What December brings to the surface

by · Borneo Post Online
This season reminds us to be honest with ourselves and others, and to carry love and understanding into the New Year. — Photo from pexels.com / cottonbro studio

SOMETIMES the hardest part of being human is just saying how we really feel.

Emotions get tangled, words get stuck, and before we know it, we are overthinking not just what we feel, but what everyone else might be thinking too.

It always seems to hit harder at the end of the year.

December has a way of exposing something we rarely talk about openly – how uncomfortable many of us still are with our own feelings, even as we are expected to be grateful and festive.

Maybe it’s the slower nights, the Christmas lights everywhere, or the way December somehow makes you reflective whether you want to be or not.

One minute you are buying gifts or wrapping at 1am, and the next you are quietly questioning the whole year – what changed, what didn’t, and how you ended up here.

This season has a way of pulling things to the surface.

Feelings you have been avoiding all year suddenly want your attention.

Things you meant to say, but didn’t.

People you miss more than you expected.

And then there is the quieter kind of sadness – missing year-end gatherings you really wanted to be at; family dinners you pictured yourself sitting through; friends you promised you would see ‘when things slow down’.

Sometimes it is work that won’t pause, and deadlines that don’t care about holidays.

Sometimes it’s looking at flight prices and realising going home just isn’t possible this year – not because you don’t want to be there, but because you can’t be in two places at once.

It hurts in a way that is hard to explain – loving people deeply, yet having to love them from a distance.

And honestly, the hardest truth isn’t about anyone else – it is facing your own feelings.

Sometimes it’s pride. Sometimes it’s the fear. Sometimes it’s just not wanting to be a burden.

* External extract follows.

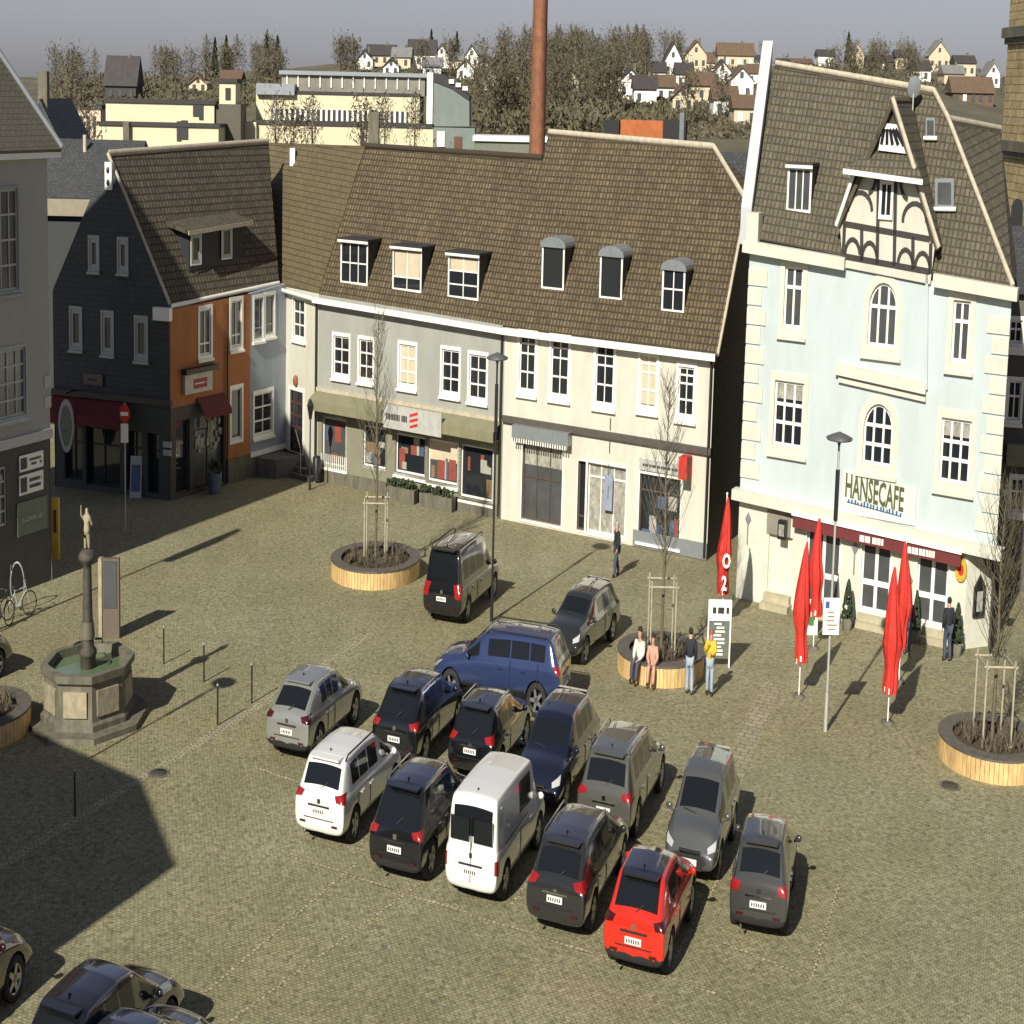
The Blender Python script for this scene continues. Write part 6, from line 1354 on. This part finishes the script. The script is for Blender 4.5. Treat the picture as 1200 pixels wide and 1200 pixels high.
mb = MB(); mb.tube([b, b + Vector((0, 0, 10.4))], .07, 8); mb.build('pole', M_gpost, T, T)
mb = MB(); mb.tube([b + Vector((.2, -.1, 6.9)), b + Vector((.25, -.1, 9)), b + Vector((.15, -.1, 10.2))], [.34, .38, .22], 8); mb.build('shadow_banner', M_dred, T, T)  # bundle shaped to thicken the far end of the pole's shadow
# bollards
bol = None
for i, (q, w_) in enumerate((((192, 778), 'farthest one, nearest the info stele'), ((239, 799), 'second farthest from the camera'), ((295, 824), 'one nearest the silver car'), ((255, 850), 'one nearer the fountain step'), ((88, 957), 'one alone in the shadow below the fountain'))):
    p = g(*q); lab = 'slim dark steel post, ' + w_
    if bol is None:
        bol = thing('bollard', lab, 'bollard', p, 'slim posts beside the fountain'); mb = MB(); mb.tube([p, p + Vector((0, 0, .93))], .035, 8); mb.build('post', M_black, bol, bol); mb = MB(); mb.lathe(p, [(.045, .93), (.045, .97), (.01, .99)], 8); mb.build('cap', M_zinc, bol, bol)
    else: dup(bol, (p.x, p.y, 0), lab)
p = g(127, 747); T = thing('information_stele', 'upright information stele with dark panel behind the fountain', 'information stele', p); 
mb = MB(); mb.box(p + Vector((-.33, 0, 1.07)), (.16, .28, 2.14)); mb.build('side_post', M_stone, T, T); mb = MB(); mb.box(p + Vector((.15, 0, 1.07)), (.78, .2, 2.14)); mb.build('core', mat('brown_steel', (.11, .085, .065), .6, .1), T, T)
mb = MB(); mb.box(p + Vector((.13, -.115, 1.45)), (.62, .03, 1.25)); mb.build('panel', M_glass2, T, T)
p = g(66, 655); T = thing('yellow_post', 'narrow ochre-yellow advertising post beside the town house corner', 'post', p); mb = MB(); mb.box(p + Vector((0, 0, .95)), (.34, .3, 1.9)); mb.build('body', M_yel, T, T); mb = MB(); mb.box(p + Vector((0, -.155, 1.2)), (.16, .02, .7)); mb.build('panel', M_dwood, T, T)
p = g(147, 622); T = thing('sign_pole', 'thin pole with red and white traffic signs before the pub', 'sign pole', p); hp = hgt_at(145, 472, p)
mb = MB(); mb.tube([p, p + Vector((0, 0, hp))], .035, 8); mb.build('pole', M_gpost, T, T)
n = 16; mb = MB(); mb.prism([p + Vector((.3 * math.cos(2 * math.pi * k / n), -.06, hp - .35 + .3 * math.sin(2 * math.pi * k / n))) for k in range(n)], (0, .03, 0)); q = mb.build('round_sign', M_red, T, T)
mb = MB(); mb.box(p + Vector((0, -.075, hp - .35)), (.42, .02, .12)); mb.build('bar', M_frame, q, T); mb = MB(); mb.box(p + Vector((0, -.06, hp - .98)), (.42, .03, .62)); mb.build('plate', M_frame, T, T)
p = g(160, 582); T = thing('menu_stand', 'blue and white pavement menu stand before the pub door', 'menu stand', p); mb = MB(); mb.prism([p + Vector((-.36, -.25, 0)), p + Vector((.36, -.25, 0)), p + Vector((.36, 0, 1.45)), p + Vector((-.36, 0, 1.45))], (0, .05, 0)); mb.build('board', M_gframe, T, T)
mb = MB(); mb.prism([p + Vector((-.28, -.225, .22)), p + Vector((.28, -.225, .22)), p + Vector((.28, -.06, 1.15)), p + Vector((-.28, -.06, 1.15))], (0, .01, 0)); mb.build('poster', mat('dull_blue_poster', (.08, .11, .22), .6, .3, 8), T, T)
mb = MB(); mb.prism([p + Vector((-.36, .45, 0)), p + Vector((.36, .45, 0)), p + Vector((.36, .05, 1.4)), p + Vector((-.36, .05, 1.4))], (0, .04, 0)); mb.build('rear_leg', M_gframe, T, T)
p = g(252, 578); T = thing('plant_tub', 'dark tub beside the pub shop window', 'plant tub', p); mb = MB(); mb.lathe(p, [(.38, 0), (.45, .75), (.36, .75), (.3, .5)], 14); mb.build('tub', mat('blue_grey_tub', (.08, .095, .12), .7), T, T); mb = MB(); rn = random.Random(2)
for k in range(40): mb.ball(p + Vector((rn.gauss(0, .16), rn.gauss(0, .16), .85 + rn.random() * .3)), .07, 5, 4)
mb.build('plant', M_box, T, T)
p = g(363, 574); T = thing('old_lantern', 'black old-style lantern post at the corner house steps', 'street lamp', p); hp = hgt_at(361, 472, p); mb = MB(); mb.tube([p, p + Vector((0, 0, .5)), p + Vector((0, 0, hp - .5))], [.09, .05, .04], 8); mb.build('post', M_black, T, T)
mb = MB(); mb.lathe(p, [(.08, hp - .6), (.2, hp - .15), (.22, hp - .1), (.1, hp + .08), (.02, hp + .15)], 8, smooth=False); mb.build('lantern', M_black, T, T)
p = g(371, 566); T = thing('litter_bin', 'dark litter bin beside the old lantern post', 'litter bin', p); mb = MB(); mb.lathe(p, [(.24, .15), (.26, .95), (.2, 1.0), (.05, 1.02)], 12, cap=True); mb.build('bin', M_black, T, T); mb = MB(); mb.tube([p, p + Vector((0, 0, .3))], .05, 6); mb.build('foot', M_black, T, T)
for q, lab in (((1113, 921), 'round iron manhole cover near the right planter'), ((186, 906), 'small drain cover beside the long gutter')):
    p = g(*q); T = thing('manhole_cover', lab, 'manhole cover', (p.x, p.y, .006)); mb = MB(); mb.lathe((p.x, p.y, 0), [(.02, .012), (.30, .012), (.30, .004)], 20); mb.build('cover', mat('cast_iron', (.06, .055, .045), .6, .2, 12), T, T); mb = MB(); mb.lathe((p.x, p.y, 0), [(.32, .004), (.32, .014), (.40, .014), (.40, .004)], 20, smooth=False); mb.build('rim', M_dstone, T, T)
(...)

But how we feel matters, even the messy and confusing parts.

Ignoring them does not make them disappear; it only delays the moment they demand to be felt.

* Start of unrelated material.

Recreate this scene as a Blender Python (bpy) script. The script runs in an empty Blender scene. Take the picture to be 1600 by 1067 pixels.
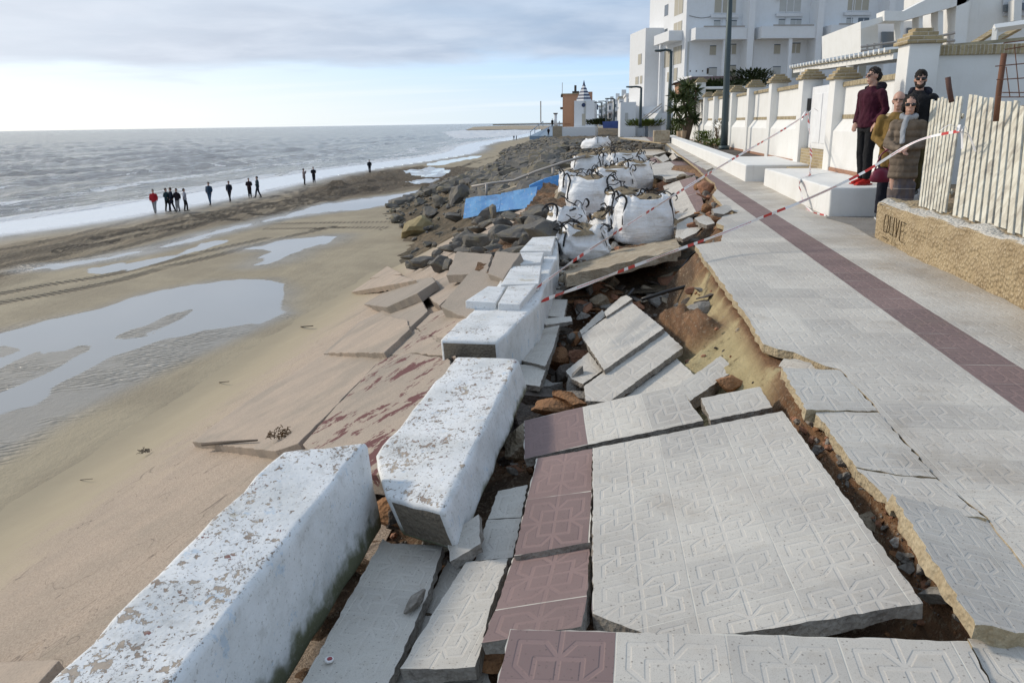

If opening up feels scary, start small. Be honest with yourself first.

No fixing. No judging. Just noticing.

You don’t need to label everything or make sense of it right away.

The goal isn’t to be ‘good’ at feelings – it’s just to let them exist.

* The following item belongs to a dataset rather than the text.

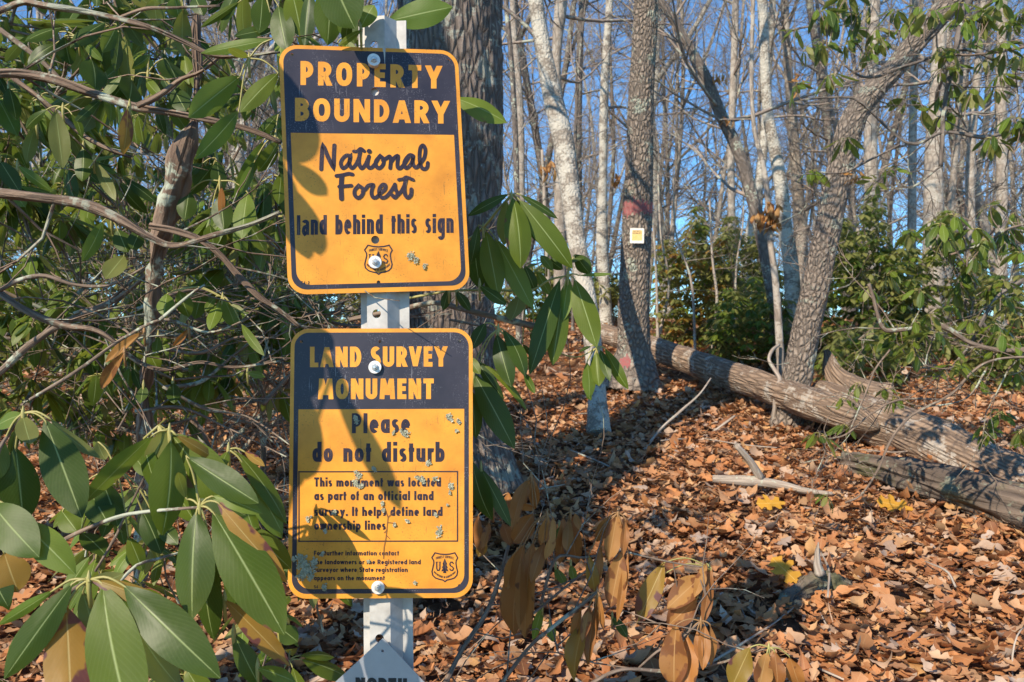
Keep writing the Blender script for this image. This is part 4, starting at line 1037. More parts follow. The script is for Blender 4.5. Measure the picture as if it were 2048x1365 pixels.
# ---- small tag on the painted tree
TG = Board('tree_tag', 'small white square tag nailed to the painted tree', frame_from((1, .02, -.05), (.0, 1, 0), (P(1274, 472, 5.955)[0], (472 - 682.5) / FPX * 5.955, 5.955)))
s = .052
TG.sheet('plate', [rrect(-s, s, -s * 1.08, s * 1.08, .006)], 0, .003, M['plastic'])
TG.sheet('print_panel', [rrect(-s * .72, s * .72, -s * .68, s * .80, .004)], .0019, .0006, M['tagyellow'])
mb = MB(); text(mb, TG, 'PROPERTY', 1266, 1282, 464, 464, 2.2, 2.2, .6, z=.0024, track=.2); text(mb, TG, 'BOUNDARY', 1265, 1283, 468, 468, 2.2, 2.2, .6, z=.0024, track=.2); TG.add(mb, 'tag_lettering', M['ink'])

# ------------------------------------------------------------------ rhododendrons
LM = [M['green'], M['dark'], M['light'], M['olive'], M['orange'], M['brown'], M['petiole'], M['twig'], M['dry'], M['drypetiole'], M['far']]
IX = {'g': 0, 'd': 1, 'l': 2, 'o': 3, 'y': 4, 'b': 5, 'p': 6, 't': 7, 'r': 8, 'f': 10}
def hero(parent, name, leaves, d, conv=lambda x, y: (x, y), zs=1.0, center=None, tilt=.35, bend=.05, fold=-.15, jitter=.05):
    """leaves: (bx, by, tx, ty, width, colour, tip depth offset); whorl centre in the same units"""
    if center is None and len(leaves) > 1:
        for it in leaves: hero(parent, 'dead_leaf' if it[5] in 'br' else 'leaf', [it], d, conv, zs, (it[0], it[1] - 10), tilt, bend, fold, jitter)
        return
    mb = MB()
    C = P(*conv(*center), d) if center else None
    pm = 9 if leaves[0][5] in 'br' else 6
    for it in leaves:
        bx, by, tx, ty, w, c = it[:6]; dt = it[6] if len(it) > 6 else rng.uniform(-.05, .02)
        db = d + rng.uniform(-.01, .01) * jitter * 10; 
        B = P(*conv(bx, by), db); T = P(*conv(tx, ty), db + dt)
        W = w * zs / FPX * d * (.95 if 'wilt' in name else .84)
        toc = unit(VIEW - (B + T) / 2)
        a = unit(T - B); sd = unit(np.cross(a, toc))
        nrm = unit(toc + sd * rng.normal(0, tilt) + np.array([0, 0, .25]))
        W = W / max(.75, nrm.dot(toc)) 
        if c == 'o': nrm = -nrm
        leaf(mb, B, T, W, nrm, fold=fold + rng.normal(0, .08), bend=bend + rng.normal(0, .03), nl=12, na=6, mat=IX[c if c != 'o' else 'g'], wav=.09 if 'wilt' in name else .03)
        if C is not None and np.linalg.norm(C - B) < .12 and np.linalg.norm(C - B) > .002:
            mid = (C + B) / 2 + np.array([0, 0, .15 * np.linalg.norm(C - B)])
            tube(mb, [C, mid, B, B + (T - B) * .06], [.0016, .0014, .0013, .0008], 5, .006, mat=pm)
    if C is not None:
        tube(mb, [C + np.array([0, .004, -.03]), C + np.array([0, 0, -.01]), C, C + np.array([0, 0, .010])], [.002, .0024, .003, .0006], 6, mat=pm)
    return mb.build(name, LM, parent)

def branch(parent, px, d, side=0, name='branch', mat='stem', n=10, tw=.5, knob=.1, lev=1):
    ds = [d] * len(px) if np.isscalar(d) else d
    pts = [P(x, y, q) for (x, y, w), q in zip(px, ds)]; rad = [w / FPX * q / 2 for (x, y, w), q in zip(px, ds)]
    mb = MB()
    sd = int(rng.integers(1000))
    tube(mb, pts, rad, n, .012, lambda th, s, r: r * knob * 2 * (vnoise(th * 1.3 + 20, s * 45, sd) - .5) + r * knob * 2.5 * (vnoise(0 * th + 3, s * 14, sd + 2) - .5))
    PP, RR = resample(pts, rad, .03)
    for j in range(side):
        i = int(len(PP) * rng.uniform(.1, .95)); i = min(i, len(PP) - 2)
        dr = unit(unit(PP[i + 1] - PP[i]) * .6 + rng.normal(0, .8, 3) * np.array([1, .8, 1])); dr[1] = abs(dr[1]) + .1
        grow(mb, PP[i], dr, rng.uniform(.12, .5) * tw * 2, max(RR[i] * .35, .0016), lev, n=5, kids=(2, 3), wig=.22, up=.1)
    return mb.build(name, M[mat], parent)

# whorl variants (shared meshes)
WHORL = []
def whorl(heads, L_, colors, twig=.16, res=(7, 4)):
    mb = MB(); root = np.array([0, 0, -twig])
    for hd in range(heads):
        C = np.zeros(3) if hd == 0 else np.array([rng.normal(0, .085), rng.normal(0, .085), rng.uniform(-.12, .06)])
        a0 = rng.random() * 6; droop = rng.uniform(.55, 1.2); nl = int(rng.integers(6, 10))
        for j in range(nl):
            a = a0 + 2 * np.pi * j / nl + rng.normal(0, .25); dz = -math.sin(min(1.5, droop + rng.normal(0, .25))); h = math.sqrt(max(.02, 1 - dz * dz))
            dr = np.array([math.cos(a) * h, math.sin(a) * h, dz]); pl = .018 * rng.uniform(.8, 1.4)
            st = C + np.array([math.cos(a) * .004, math.sin(a) * .004, rng.uniform(-.012, .002)])
            B = st + unit(np.array([math.cos(a), math.sin(a), .3 - .5 * droop])) * pl
            l = L_ * rng.uniform(.65, 1.15)
            leaf(mb, B, B + dr * l, l * rng.uniform(.32, .42), unit(np.array([math.cos(a) * -dz, math.sin(a) * -dz, h]) + rng.normal(0, .2, 3)), fold=-.2 + rng.normal(0, .12), bend=.06 + rng.normal(0, .03), nl=res[0], na=res[1], mat=IX[colors[int(rng.integers(len(colors)))]])
            tube(mb, [st, (st + B) / 2 + np.array([0, 0, .002]), B], [.0016, .0014, .001], 4, mat=6, cap=False)
        tube(mb, [root + rng.normal(0, .004, 3), (root + C) / 2 + rng.normal(0, .012, 3), C + np.array([0, 0, -.015]), C + np.array([0, 0, .012])], [.0028, .0024, .0026, .0006], 5, .03, mat=7, cap=False)
    return mb.mesh('leaf_cluster', LM)
for k in range(14):
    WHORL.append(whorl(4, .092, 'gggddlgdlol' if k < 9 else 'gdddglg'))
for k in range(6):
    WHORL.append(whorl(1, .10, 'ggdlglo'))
def put_whorl(parent, p, s=1.0, tiltx=0, tilty=0, k=None, lo=0, hi=14):
    o = bpy.data.objects.new('leaf_cluster', WHORL[int(rng.integers(lo, hi)) if k is None else k]); COL.objects.link(o); o.parent = parent
    o.location = np.asarray(p) - np.array(parent.location); o.scale = (s, s, s)
    o.rotation_euler = (tiltx + rng.normal(0, .25), tilty + rng.normal(0, .25), rng.random() * 6.28)
    return o

# --- the large left shrub
LS = empty('rhododendron_shrub', (P(285, 1000, 1.8)[0], 1.8, float(G(-.8, 1.8))), 'tall dense rhododendron filling the left side, with a twisted knobby stem', 'shrub')
branch(LS, [(280, 1240, 26), (284, 1000, 24), (292, 800, 20), (298, 700, 18), (305, 620, 26), (310, 540, 30), (318, 490, 26), (340, 420, 32), (352, 370, 34), (368, 300, 40), (378, 262, 44), (392, 225, 22), (395, 140, 17), (392, 60, 14), (394, 10, 9)],
       [1.9, 1.85, 1.75, 1.65, 1.6, 1.57, 1.55, 1.52, 1.5, 1.47, 1.46, 1.46, 1.46, 1.46, 1.46], 3, 'stem', n=24, knob=.42)
branch(LS, [(-60, 160, 17), (0, 147, 17), (60, 150, 18), (115, 162, 17), (200, 192, 16), (275, 215, 18), (340, 225, 14), (430, 243, 13), (500, 260, 11), (562, 285, 9)], 1.42, 4)
branch(LS, [(275, 212, 11), (320, 190, 10), (360, 160, 9), (400, 145, 8), (435, 118, 8)], 1.4, 1)
branch(LS, [(-60, 380, 18), (0, 387, 20), (90, 397, 22), (170, 410, 22), (240, 440, 20), (300, 475, 16), (350, 492, 13), (430, 470, 12), (500, 450, 10), (560, 425, 9)], 1.35, 4)
branch(LS, [(300, 452, 14), (350, 462, 15), (400, 480, 14), (440, 510, 13), (480, 555, 13), (520, 595, 12), (565, 625, 10), (600, 655, 8)], 1.42, 3)
branch(LS, [(-50, 40, 12), (0, 22, 13), (45, 5, 14), (90, 12, 14), (160, 22, 13), (225, 35, 12), (300, 55, 10), (370, 85, 9), (430, 113, 8), (490, 112, 6), (560, 105, 5)], 1.3, 3)
branch(LS, [(240, 35, 7), (290, 18, 7), (350, 16, 5), (440, 12, 4)], 1.32, 1)
branch(LS, [(25, 155, 10), (70, 190, 11), (120, 230, 11), (165, 270, 10), (220, 300, 9), (262, 315, 6)], 1.5, 3)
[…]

Because pretending you’re fine when you’re not usually catches up to you.

It shows up as tiredness, irritation, distance, or that heavy feeling you can’t explain but can’t ignore either.

I used to avoid feelings by overthinking them. I would explain them away before they even had a chance to land.

If I could understand ‘why’ I felt something, maybe I wouldn’t have to actually feel it.

It worked for a while – until it didn’t.

Turns out, feelings don’t disappear just because you are good at avoiding them.

They wait, and when they finally show up, they are louder and harder to ignore.

One quiet comfort for me this year has been reading ‘Before the Coffee Gets Cold’ by Toshikazu Kawaguchi.

It is one of those books that feels like sitting in a café on a slow evening – gentle, reflective, and a little emotional in the best way.

Each story is simple, but that is what makes it hit.

People are given a chance to revisit moments they wish had gone differently, not to change everything, but to say what they couldn’t say back then.

The book does not promise happy endings or big fixes.

Instead, it offers something gentler – understanding, closure, and honesty.

One line really stayed with me: “Water flows from high places to low places. That is the nature of gravity. Emotions also seem to act according to gravity…the truth just wants to come flowing out.”

It made me think about how often we try to hold things in, especially with feelings.

We tell ourselves it’s not the right time, or that it’s not important enough, or that we will deal with it later.

But emotions don’t really work that way.

They don’t want to be analysed or justified – they want to be felt.

What I love most about the story is that the time travel is not about fixing the past. No one comes back with a perfect outcome.

What changes is how the characters understand themselves and their feelings. And somehow, that is enough.

It is a quiet reminder that you don’t need to have everything figured out.

You don’t need the perfect words or the perfect moment.

Being honest, with yourself or with someone else, already counts as progress.

As the year wraps up – with family gatherings, catch-up messages, and those ‘we should do this more often’ conversations – the feeling that seems to sit underneath everything is love.

And love, at least to me, does not feel loud or dramatic. It feels steady, and it stays even when emotions shift, and even when we don’t always say things perfectly.

Sharing how we feel is not easy.

Sometimes the words come out wrong. Sometimes they come out late. Sometimes they stay stuck in our heads.

But love is not fragile. It does not disappear just because we hesitate or stumble over our words.

Perhaps the real work, as the year closes, is allowing ourselves to be a little more honest than we were before – with others, and especially with ourselves.

That kind of honesty may not solve everything, but it softens the weight we carry into the New Year.

Wishing you a warm, gentle Merry Christmas and Happy New Year!